Schmitt, Eric-Emmanuel

Mein Leben mit Mozart

Mit CD

Rubrik: Bücher
Verlag/Label: Ammann, Zürich 2005
erschienen in: das Orchester 02/2006 , Seite 74

Ist Wolfgang Amadeus Mozarts Musik oberflächlich oder zeichnet sie sich durch Leichtigkeit bei gleichzeitiger Tiefe aus? Sind Eric-Emmanuel Schmitts Bücher kitschig oder beherrscht der Autor die Kunst, an unsere Seelen zu rühren, ohne in leeres Pathos abzugleiten?
Mit der Erzählung Monsieur Ibrahim und die Blumen des Koran wurde der französische Romancier auch hierzulande berühmt. Sein Stil ist gekennzeichnet durch Heiterkeit, Leichtigkeit und Liebe zu den Figuren seiner Handlung – eine Gratwanderung, die sich im besten Fall von aller Erdenschwere löst, in weniger geglückten Passagen der Gefahr des allzu Süßlichen erliegt.
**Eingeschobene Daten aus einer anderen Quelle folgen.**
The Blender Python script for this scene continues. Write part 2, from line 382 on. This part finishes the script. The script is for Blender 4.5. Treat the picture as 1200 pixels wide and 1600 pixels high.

So waren und sind die Meinungen geteilt: „ein unendlich zartes, schönes, liebevolles Buch“, urteilte Elke Heidenreich damals über sein Debüt in deutscher Sprache; über „Ringparabelblüten“ und „Streetworkerbeseeltheit“ machte sich jüngst ein Kritiker der Süddeutschen Zeitung lustig angesichts „jener genuin französischen Kitschvariante“.
Auch Eric-Emmanuel Schmitts Liebeserklärung an Mozart bewegt sich zwischen diesen Polen. Der Autor schreibt Briefe an Mozart, jener antwortet ihm durch Musik. Ein schöner Gedanke, der es Schmitt erlaubt, Mozart und damit auch uns sehr persönlich anzusprechen. Wir können teilhaben an diesem Dialog mit Hilfe der beiliegenden CD, die Ausschnitte aus 16 Werken enthält und das Verständnis von Schmitts Ausführungen erleichtert. Und während der Autor sich einerseits in manch banalem Wortgeklingel verliert oder zu sehr auf die Tränendrüse drückt – etwa wenn er zu Beginn wortreich davon berichtet, dass der Schulbesuch einer Probe von Figaros Hochzeit ihn davon abbrachte sich umzubringen –, so stößt er auf der anderen Seite in unerwartete Tiefen des Verständnisses von Mozarts Musik vor.
Auf raffinierte Weise überträgt Schmitt die geteilte Meinung in der Rezeption seines eigenen Schaffens auf Mozart: Auch hier mag es manche geben, die Mozarts Musik mangelnden Tiefgang unterstellen. Schmitt selbst bringt seine zeitweilige Entfremdung von Mozart auf den Punkt: „Du warst mir nicht mehr chic genug. In dem Intellektuellenmilieu wissensdurstiger junger Wölfe, […] in dem ich mich bewegte, innerhalb einer Gruppe, die eifrig zeitgenössische Musik besuchte, wo man nur vom Sprengen traditioneller Formen spricht, vom Verzicht auf Tonalität, […] in dieser Heerschar von Avantgardisten zu erklären ,Ich liebe Mozart‘ war irgendwie unpassend.“
Es wäre ein leichtes gewesen, von hier aus die Rückkehr auf den Pfad der Tugend zum Thema zu machen und antimodernistische Töne anzuschlagen. Doch Schmitt spielt die Moderne nicht aus gegen Mozart, sondern führt uns vor Augen, dass im vermeintlich Einfachen die höchste Kunstfertigkeit verborgen liegt. Und gerade in der Zauberflöte, seinem „Alterswerk“, sieht er den Höhepunkt von Mozarts kompositorischer Entwicklung: „Eines daran hat mich verwundert: Die kindlichste Deiner Opern […] ist Deine letzte Oper. Mit elf Jahren hast du weit ernstere, erwachsenere, gewichtigere, weniger kurzweilige Dramen komponiert. Das Kindlich-Spielerische kommt erst mit vorgerücktem Alter. Auch ich musste erst die Dreißig überschreiten, ehe ich Geschichten verfassen konnte, deren Protagonisten Kinder sind…“
Ist Khalil Gibran religiöse Erbauung oder Kitsch? Enthält Der kleine Prinz tiefere Weisheiten oder gefühlstriefende Ergüsse? Auch am „Kultautor“ Eric-Emmanuel Schmitt werden sich weiterhin die Geister scheiden.